Bangalore marks MKM’s fifth release for Mikroton. Recorded in concert on February 2, 2019 in Bangalore during a tour of India, this LP documents the group’s plunge in the ebb and flow of India’s intense energy. In visiting India the group found a social space which mirrored their own approach to music. Or in the words of David Tudor:
Resonance is the condition whereby a tiny input autonomously cascades into a much larger output. It occurs when a small vibration interacts with the internal structure of a material and greatly increases in intensity, threatening to destroy the object if pushed beyond a certain limit.
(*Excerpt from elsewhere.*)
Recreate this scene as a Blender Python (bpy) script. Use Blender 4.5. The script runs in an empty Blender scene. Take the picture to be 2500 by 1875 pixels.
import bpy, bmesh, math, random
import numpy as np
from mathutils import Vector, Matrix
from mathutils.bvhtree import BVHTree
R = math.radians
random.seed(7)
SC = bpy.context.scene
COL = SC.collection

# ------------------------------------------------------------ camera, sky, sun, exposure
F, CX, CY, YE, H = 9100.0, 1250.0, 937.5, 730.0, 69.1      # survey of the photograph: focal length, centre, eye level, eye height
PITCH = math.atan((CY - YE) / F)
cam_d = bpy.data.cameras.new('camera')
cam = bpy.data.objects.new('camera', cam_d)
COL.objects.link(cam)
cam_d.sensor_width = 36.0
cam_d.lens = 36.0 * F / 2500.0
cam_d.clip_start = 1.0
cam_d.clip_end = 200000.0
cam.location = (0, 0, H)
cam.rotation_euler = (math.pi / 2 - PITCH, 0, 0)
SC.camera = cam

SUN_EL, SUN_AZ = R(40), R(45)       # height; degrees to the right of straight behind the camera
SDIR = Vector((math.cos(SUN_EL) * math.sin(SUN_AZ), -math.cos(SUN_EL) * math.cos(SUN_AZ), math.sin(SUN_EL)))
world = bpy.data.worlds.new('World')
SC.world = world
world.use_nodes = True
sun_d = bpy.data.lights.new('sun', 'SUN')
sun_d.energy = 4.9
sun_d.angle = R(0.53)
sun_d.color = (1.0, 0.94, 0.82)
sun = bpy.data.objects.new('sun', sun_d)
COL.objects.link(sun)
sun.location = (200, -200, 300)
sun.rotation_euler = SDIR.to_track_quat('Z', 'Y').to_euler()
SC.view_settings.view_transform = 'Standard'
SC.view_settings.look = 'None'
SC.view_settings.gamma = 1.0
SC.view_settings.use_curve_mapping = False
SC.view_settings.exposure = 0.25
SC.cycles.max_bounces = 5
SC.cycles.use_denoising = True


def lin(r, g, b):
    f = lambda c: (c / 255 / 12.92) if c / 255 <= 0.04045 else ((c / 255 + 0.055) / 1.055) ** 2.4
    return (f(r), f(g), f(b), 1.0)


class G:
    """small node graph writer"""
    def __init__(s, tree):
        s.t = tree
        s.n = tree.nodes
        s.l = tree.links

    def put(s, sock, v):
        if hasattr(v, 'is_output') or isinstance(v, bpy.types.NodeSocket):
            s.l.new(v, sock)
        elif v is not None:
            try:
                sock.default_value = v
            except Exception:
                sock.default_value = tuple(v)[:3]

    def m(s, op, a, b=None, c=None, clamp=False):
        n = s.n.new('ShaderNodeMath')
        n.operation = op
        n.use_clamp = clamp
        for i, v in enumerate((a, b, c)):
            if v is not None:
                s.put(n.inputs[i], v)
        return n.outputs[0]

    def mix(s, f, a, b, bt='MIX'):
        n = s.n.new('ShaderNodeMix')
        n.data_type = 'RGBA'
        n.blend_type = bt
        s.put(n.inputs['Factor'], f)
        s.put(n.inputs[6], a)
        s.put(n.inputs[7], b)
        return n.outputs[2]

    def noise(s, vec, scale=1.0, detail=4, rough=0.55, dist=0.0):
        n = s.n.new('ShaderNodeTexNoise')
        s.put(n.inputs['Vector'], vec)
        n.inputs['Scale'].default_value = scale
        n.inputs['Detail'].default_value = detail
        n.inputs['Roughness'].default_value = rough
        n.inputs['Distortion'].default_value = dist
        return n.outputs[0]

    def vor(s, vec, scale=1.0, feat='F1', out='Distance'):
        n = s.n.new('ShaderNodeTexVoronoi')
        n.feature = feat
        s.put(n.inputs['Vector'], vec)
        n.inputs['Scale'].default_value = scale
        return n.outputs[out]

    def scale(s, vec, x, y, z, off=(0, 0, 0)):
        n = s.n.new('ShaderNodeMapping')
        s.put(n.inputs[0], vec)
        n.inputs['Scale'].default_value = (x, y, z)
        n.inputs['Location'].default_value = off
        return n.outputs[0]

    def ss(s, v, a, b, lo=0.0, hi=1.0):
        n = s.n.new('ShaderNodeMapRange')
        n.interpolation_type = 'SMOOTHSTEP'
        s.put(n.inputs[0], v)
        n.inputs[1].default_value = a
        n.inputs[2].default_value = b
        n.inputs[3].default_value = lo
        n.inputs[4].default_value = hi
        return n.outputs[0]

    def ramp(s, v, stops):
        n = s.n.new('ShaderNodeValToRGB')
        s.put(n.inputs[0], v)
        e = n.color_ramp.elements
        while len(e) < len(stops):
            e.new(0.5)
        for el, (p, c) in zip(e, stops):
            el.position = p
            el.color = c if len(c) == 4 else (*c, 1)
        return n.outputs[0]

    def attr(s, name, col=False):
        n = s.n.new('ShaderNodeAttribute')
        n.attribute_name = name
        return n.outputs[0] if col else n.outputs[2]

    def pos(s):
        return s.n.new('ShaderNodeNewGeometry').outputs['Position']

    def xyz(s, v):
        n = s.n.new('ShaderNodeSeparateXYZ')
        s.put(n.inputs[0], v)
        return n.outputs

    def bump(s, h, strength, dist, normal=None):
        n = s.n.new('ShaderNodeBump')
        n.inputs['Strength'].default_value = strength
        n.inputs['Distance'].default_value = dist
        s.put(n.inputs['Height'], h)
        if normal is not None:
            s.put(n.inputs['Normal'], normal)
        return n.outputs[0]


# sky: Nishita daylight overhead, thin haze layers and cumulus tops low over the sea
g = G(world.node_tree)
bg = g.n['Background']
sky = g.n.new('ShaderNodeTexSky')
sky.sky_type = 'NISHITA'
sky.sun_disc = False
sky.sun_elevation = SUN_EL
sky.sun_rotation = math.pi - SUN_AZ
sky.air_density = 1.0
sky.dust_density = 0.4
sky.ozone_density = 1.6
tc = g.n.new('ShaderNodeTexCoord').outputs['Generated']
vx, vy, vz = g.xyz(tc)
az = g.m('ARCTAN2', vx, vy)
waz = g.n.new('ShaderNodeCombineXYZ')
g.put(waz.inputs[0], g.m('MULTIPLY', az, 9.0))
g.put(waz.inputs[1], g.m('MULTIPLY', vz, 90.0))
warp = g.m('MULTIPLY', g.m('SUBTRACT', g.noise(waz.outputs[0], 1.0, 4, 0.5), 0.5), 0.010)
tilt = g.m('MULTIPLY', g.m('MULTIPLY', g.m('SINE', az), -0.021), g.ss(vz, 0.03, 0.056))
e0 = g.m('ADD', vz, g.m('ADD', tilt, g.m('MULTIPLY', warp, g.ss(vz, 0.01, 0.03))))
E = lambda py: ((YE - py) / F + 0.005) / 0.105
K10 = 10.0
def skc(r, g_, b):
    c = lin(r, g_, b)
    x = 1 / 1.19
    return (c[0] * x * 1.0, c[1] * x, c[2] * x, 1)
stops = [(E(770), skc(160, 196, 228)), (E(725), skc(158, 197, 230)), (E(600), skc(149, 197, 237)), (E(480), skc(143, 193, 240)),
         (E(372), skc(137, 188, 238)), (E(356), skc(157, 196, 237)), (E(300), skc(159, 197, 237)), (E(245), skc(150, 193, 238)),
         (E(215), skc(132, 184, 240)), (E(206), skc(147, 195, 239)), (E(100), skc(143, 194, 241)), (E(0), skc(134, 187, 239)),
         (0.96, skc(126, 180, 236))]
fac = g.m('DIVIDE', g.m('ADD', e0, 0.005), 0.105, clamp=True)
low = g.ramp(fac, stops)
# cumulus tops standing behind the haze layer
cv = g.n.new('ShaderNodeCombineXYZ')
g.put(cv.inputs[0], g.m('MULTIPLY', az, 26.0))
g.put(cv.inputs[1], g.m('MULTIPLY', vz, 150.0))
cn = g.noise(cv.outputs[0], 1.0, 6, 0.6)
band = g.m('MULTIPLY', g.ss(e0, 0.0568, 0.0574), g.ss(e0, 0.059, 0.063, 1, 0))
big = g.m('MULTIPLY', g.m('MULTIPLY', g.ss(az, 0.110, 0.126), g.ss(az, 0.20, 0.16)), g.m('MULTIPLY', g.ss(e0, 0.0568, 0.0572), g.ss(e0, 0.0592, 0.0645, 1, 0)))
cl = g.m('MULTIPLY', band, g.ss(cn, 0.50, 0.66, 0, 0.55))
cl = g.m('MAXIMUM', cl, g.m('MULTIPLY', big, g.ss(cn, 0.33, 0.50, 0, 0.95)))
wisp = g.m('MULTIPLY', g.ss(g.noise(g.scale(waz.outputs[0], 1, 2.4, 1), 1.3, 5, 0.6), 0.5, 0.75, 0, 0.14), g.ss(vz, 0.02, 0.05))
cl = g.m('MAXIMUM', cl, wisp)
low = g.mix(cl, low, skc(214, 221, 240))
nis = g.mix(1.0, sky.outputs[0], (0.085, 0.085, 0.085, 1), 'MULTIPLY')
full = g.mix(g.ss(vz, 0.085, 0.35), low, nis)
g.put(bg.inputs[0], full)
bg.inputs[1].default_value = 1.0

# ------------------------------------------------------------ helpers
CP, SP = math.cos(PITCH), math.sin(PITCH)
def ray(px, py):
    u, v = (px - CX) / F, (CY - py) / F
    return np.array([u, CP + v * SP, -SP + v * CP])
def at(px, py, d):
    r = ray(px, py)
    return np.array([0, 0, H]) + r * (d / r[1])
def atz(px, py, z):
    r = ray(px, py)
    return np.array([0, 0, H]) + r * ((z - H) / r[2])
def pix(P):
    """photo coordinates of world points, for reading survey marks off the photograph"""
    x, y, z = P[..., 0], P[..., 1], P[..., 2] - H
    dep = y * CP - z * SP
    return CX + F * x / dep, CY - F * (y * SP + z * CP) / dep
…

Chaos is the point at which order breaks down, when elements in an organized system start acting randomly and autonomously, creating a situation where it is impossible to predict exactly what will happen next or in what order. Both involve limits and thresholds that have been crossed, organization that breaks down, actions that go out of control, systems that collapse—creating something new and unexpected in the process.
Tudor had a strong connection to India and his work mirrored some of the processes one finds in everyday life there. Marking the fiftieth anniversary of Tudor bringing the first Moog synthesizer to India at the National Institute of Design in Ahmedabad, MKM arranged a tour to find the inspiration and energy behind Tudor’s ideas of chaos and thresholds, testing their own limits in the process.
Bangalore documents the group’s synthesis of their tour experiences in a 36-minute set. Mixed and mastered by Norbert Möslang, the recording is unedited and gets to the heart of MKM’s modus operandi, trying to answer the question, What is the actual material we are working with? In a traditional musical sense, sound can be used to create spontaneous structures, textures, forms. But beyond this, MKM is interested in using sound to translate the experience of a place. Of being somewhere far from home, maybe having traveled many hours the day before a concert. All the logistical trials and tribulations that belong to touring. And beyond this, being immersed in different cultures, being confronted with our own values and expectations in the context of societies which know as little of us as we know of them.
Bangalore is an artifact from this journey, one of many which have brought MKM to perform in Japan, Russia, Mexico, the United States, Peru, Argentina, Colombia, Chile, Brazil and throughout Europe. All this travel has done more than enriched the group’s work, it has been the very material which makes their music what it is, testing the spaces between chaos and control, the sonic resonance of social space.